ちなみに自分が乗っている「イーグル155/60馬力」は2人乗り(パワーポール付)でMAX48km/hなので、50馬力でも相当早い方に入るボートだろう。

鏃(やじり)のような形状の「バストラッカーGRIZZLY(グリズリー)」は、50馬力でも速い。ポーポイジングもなく1人乗りなら60㎞/hをマークする

「グリズリー」の乗船インプレッション

乗り心地は、正直なところ、若干白波がたつ状態の琵琶湖では、喫水が浅く巨大なジョンボート構造の「グリズリー」は、波を切るというよりは叩くため、お世辞にも走破性が高いとはいえない。

霞ヶ浦本湖や琵琶湖南湖で乗るには風速3m以下の穏やかな日限定だろう。

だが、逆に琵琶湖ほど荒れない大型リザーバーやテトラや浅瀬が多いリバーバスフィッシングには陸上、湖上とも取り回しは軽快で、トレーラーでの運搬や駐艇も楽なので、快適な仕様といえるだろう。

デッキの片側に乗っても姿勢は安定しているので、釣りのしやすさは抜群だ

バストラッカーCLASSIC(クラシック)16.8フィート

そして、もう一台試乗したのが「バストラッカーCLASSIC(クラシック)16.8ft 50馬力」。

まさに「クラシック」という名に相応しい、大昔から変わらない伝統のアメリカン仕様だ。

学生時代、憧れたのが、まさにこの「バストラッカークラシック」。「クラシック」と名前が付くほどに伝統ある元祖中の元祖アメリカンアルミバスボートだ

パッと見は「グリズリー」と長さも変わらないように見えるが、質の良いデッキカーペットが貼ってある分、いかにもアメリカンバスボート然としている。

「クラシック」のデッキ構造は、まさに本格バスボートそのもの。だが、 「グリズリー」のデッキの広さに比べると2人乗りが適性に思えた

だが、何よりの違いは「グリズリー」より前方に位置する運転席で、その7インチの違いが走破性にかなり大きな違いを生んでいた。

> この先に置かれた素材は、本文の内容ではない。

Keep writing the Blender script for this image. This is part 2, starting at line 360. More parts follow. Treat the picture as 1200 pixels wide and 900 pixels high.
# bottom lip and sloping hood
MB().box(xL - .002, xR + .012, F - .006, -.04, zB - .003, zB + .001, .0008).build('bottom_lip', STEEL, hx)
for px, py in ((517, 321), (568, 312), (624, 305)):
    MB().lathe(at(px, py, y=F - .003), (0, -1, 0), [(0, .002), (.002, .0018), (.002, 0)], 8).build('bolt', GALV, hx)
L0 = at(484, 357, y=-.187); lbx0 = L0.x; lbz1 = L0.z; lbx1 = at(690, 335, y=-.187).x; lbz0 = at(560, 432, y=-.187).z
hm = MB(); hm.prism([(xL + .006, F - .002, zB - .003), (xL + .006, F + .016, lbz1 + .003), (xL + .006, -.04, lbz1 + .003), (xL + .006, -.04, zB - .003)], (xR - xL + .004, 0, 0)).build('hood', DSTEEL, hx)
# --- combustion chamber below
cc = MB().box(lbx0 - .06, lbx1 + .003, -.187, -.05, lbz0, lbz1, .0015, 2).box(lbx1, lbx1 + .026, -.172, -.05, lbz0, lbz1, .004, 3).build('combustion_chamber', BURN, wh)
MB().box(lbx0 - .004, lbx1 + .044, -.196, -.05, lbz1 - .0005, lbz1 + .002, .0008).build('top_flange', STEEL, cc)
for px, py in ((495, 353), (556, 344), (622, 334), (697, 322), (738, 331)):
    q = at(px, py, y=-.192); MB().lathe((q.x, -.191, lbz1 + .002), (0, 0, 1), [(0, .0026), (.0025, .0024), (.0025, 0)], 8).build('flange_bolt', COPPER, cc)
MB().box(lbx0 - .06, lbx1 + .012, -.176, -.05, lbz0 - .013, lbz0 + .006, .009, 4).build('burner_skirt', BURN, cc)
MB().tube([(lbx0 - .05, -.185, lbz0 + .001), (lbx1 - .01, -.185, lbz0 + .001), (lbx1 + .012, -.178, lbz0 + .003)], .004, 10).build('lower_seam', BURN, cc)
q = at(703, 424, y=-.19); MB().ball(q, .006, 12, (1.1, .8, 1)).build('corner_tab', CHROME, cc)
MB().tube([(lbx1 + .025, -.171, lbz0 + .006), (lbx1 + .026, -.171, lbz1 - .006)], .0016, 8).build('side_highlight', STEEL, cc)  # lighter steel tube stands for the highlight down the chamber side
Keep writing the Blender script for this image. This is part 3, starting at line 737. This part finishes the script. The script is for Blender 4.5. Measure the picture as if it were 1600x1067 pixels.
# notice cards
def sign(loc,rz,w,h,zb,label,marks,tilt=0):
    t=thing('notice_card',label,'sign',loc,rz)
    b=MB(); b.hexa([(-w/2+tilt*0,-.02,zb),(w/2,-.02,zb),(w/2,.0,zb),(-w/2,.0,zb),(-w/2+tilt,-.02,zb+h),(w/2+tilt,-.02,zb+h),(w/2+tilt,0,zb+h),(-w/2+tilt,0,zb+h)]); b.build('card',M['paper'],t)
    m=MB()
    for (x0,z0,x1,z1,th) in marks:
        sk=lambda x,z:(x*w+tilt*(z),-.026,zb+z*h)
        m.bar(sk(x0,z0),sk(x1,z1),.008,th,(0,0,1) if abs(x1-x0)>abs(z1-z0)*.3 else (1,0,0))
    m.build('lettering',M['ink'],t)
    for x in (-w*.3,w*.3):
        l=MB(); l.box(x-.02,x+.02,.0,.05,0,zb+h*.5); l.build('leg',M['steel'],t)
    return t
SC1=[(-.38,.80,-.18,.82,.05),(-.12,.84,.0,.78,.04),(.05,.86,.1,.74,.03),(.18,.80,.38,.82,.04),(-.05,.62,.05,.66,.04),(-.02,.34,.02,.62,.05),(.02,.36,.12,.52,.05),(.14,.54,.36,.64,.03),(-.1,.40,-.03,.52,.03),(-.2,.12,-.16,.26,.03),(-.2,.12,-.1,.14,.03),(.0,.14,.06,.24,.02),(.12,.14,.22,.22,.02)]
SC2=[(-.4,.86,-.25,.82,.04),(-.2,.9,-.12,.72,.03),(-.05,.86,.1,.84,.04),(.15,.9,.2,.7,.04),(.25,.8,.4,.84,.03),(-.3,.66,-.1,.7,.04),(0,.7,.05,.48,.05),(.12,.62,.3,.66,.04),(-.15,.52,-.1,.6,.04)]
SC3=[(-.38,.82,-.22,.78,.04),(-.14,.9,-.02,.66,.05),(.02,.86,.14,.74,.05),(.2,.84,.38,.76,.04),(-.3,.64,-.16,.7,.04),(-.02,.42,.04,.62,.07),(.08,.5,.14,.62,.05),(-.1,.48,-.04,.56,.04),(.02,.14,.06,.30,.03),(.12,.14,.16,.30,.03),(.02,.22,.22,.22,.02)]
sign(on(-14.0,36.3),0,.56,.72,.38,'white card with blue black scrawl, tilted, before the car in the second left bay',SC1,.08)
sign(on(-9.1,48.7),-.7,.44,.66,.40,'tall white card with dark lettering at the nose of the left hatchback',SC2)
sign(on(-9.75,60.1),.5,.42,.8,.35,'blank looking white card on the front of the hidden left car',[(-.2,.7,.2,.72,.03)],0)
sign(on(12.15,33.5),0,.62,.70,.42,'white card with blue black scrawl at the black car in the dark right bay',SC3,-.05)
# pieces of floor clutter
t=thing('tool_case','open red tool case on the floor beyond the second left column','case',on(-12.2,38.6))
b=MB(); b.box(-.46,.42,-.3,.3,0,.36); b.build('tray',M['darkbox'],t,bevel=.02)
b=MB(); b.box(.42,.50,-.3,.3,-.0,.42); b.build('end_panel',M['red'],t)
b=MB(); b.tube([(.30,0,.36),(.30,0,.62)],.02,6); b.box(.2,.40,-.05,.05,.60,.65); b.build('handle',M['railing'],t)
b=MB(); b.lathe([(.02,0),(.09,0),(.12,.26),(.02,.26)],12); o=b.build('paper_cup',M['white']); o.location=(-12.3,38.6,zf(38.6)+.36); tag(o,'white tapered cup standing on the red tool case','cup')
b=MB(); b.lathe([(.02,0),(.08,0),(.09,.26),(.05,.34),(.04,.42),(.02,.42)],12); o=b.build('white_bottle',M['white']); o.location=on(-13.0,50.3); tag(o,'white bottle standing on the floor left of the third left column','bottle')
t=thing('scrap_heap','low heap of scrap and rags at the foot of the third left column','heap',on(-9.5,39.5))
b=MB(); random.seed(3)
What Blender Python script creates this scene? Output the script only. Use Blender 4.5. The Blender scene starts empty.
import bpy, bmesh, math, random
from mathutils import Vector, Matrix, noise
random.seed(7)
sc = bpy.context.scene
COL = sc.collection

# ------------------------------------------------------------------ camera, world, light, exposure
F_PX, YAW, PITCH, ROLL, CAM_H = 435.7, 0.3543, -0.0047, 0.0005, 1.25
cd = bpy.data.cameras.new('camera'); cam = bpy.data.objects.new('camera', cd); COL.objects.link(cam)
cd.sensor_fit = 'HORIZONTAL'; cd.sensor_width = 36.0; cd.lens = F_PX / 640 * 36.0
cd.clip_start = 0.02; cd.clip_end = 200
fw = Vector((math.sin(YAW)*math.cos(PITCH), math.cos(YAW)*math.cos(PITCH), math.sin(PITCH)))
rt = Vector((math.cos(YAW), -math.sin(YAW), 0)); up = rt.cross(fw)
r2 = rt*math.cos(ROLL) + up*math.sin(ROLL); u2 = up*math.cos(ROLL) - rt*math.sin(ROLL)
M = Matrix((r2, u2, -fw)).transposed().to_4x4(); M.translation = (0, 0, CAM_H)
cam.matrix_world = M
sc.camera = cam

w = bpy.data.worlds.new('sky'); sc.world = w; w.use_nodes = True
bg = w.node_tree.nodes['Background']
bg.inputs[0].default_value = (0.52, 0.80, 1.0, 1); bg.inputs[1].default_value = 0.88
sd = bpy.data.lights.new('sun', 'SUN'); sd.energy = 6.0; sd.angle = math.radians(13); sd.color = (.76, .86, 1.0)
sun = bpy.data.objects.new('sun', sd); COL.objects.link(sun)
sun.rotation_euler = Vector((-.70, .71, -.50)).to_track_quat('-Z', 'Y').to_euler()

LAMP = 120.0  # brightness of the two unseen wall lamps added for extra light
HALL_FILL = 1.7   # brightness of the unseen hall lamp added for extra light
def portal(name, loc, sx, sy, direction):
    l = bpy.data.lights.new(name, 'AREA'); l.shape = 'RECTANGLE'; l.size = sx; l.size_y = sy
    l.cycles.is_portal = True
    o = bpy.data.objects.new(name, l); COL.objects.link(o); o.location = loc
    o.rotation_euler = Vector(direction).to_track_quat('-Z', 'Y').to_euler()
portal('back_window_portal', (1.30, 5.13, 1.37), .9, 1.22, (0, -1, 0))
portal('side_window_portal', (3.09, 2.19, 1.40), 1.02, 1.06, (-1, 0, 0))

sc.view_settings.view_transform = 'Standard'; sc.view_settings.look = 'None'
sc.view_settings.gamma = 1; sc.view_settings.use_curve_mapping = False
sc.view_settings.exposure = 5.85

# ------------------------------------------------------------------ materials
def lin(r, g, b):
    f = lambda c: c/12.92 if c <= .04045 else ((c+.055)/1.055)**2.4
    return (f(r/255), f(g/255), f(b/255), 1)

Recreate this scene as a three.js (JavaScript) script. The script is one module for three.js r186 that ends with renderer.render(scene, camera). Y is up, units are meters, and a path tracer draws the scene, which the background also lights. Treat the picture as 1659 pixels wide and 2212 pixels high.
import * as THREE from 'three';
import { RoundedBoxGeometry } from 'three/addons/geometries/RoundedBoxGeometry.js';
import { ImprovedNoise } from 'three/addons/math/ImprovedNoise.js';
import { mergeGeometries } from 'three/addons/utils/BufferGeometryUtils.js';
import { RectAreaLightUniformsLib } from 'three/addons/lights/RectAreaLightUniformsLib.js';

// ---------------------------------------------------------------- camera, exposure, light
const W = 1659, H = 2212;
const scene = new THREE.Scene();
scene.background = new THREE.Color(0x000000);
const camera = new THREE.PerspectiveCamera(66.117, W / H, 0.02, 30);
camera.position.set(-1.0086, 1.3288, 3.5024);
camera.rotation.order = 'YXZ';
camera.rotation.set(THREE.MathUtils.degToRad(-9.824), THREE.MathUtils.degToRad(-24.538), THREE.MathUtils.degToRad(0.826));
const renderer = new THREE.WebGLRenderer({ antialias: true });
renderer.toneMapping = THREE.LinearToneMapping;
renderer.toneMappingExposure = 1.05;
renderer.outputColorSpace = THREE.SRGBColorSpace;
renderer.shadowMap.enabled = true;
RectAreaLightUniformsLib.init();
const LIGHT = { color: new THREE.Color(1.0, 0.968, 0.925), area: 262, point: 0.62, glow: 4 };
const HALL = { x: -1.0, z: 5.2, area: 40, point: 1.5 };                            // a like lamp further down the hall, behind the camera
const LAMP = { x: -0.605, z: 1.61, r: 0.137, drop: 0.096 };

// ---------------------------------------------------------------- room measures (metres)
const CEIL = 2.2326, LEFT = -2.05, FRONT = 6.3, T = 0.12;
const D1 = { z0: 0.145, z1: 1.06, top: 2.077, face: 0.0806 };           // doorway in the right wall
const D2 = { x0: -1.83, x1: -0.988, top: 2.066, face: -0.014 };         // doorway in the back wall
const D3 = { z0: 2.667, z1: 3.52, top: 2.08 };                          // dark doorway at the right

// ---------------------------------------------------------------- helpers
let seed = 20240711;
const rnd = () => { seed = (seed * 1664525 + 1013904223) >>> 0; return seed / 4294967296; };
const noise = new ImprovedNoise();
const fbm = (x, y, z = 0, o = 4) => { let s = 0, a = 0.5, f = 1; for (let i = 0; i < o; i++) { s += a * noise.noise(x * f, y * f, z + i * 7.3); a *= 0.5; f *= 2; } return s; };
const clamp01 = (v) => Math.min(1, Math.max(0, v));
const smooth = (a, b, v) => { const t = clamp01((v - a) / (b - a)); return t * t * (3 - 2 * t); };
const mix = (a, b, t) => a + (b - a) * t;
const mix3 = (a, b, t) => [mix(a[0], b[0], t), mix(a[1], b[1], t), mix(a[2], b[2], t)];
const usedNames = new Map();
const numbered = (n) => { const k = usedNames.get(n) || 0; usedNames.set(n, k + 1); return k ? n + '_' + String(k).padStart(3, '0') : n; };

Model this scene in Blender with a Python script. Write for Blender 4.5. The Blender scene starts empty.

たまに波頭が白くなる程度のやや荒れ状態で南湖を走ってみたが、その走破性は「グリズリー」に比べると安定感、安心感は高い。

それでも琵琶湖の場合、風向きにもよるが風速4mを常時超える天候では出航を止めることが賢明だろう。

その点においては「クラシック16.8」も「グリズリー16.1」も、オーストラリア製の「ステーサー15フィート」や「ジャビル14フィート」も同じことである。

「クラシック」のハル構造もリベットレスの一枚板構造。運転位置の違いで「グリズリー」とは違った走破性能をみせる

日本の釣り場に適しているのは?

今江的インプレで「クラシック」と「グリズリー」、ステーサー等の他社アルミボートを比較すると、最も日本のフィールド、スタイルに適しているのは「グリズリー16.1フィート」だと感じた。

その大きな理由は、まず16フィートなのに「牽引免許不要」であること。

清掃や維持管理が極めて楽で経年劣化しにくいデッキ仕様。

そして、何よりもアウトドア&レジャーとして、3人乗っても広々釣りができるデッキレイアウトが決め手だ。

「バストラッカーGRIZZLY(グリズリー)」の魅力は、このやたら広く感じるデッキレイアウト。15フィートクラスでは厳しかった3人乗りでの釣りも、楽にできそう

ちなみに価格は、意外なことに「クラシック」(エレキ・エンジン・トレーラー・登録諸費用パッケージ)も「グリズリー」(エンジン・トレーラー・登録諸経費パッケージ)も、現在のレートで320~350万円と大きな差がない。

「ステーサー15フィート」50馬力より若干安いぐらいだろう。

ただ現在、世界的アルミ原料不足で生産輸入が全く見通せないオーストラリア製アルミバスボートに比べると、生産市場の大きいアメリカ製の「バストラッカー」は入手しやすい状況にある。

現在、大型バスボートが本当に必要な湖は、琵琶湖か霞ケ浦本湖に限られる。

今回、学生時代に憧れた「バストラッカー」との時代を超えた再会は、日本のバスフィッシングが日本独自のフィールド特性、地域性に適応した姿に戻ろうとしているような気さえ感じさせた。

今江的には「グリズリー」を1台、老後に備えて池原ダムに駐艇しておきたいなと、マジで思った今日この頃であります。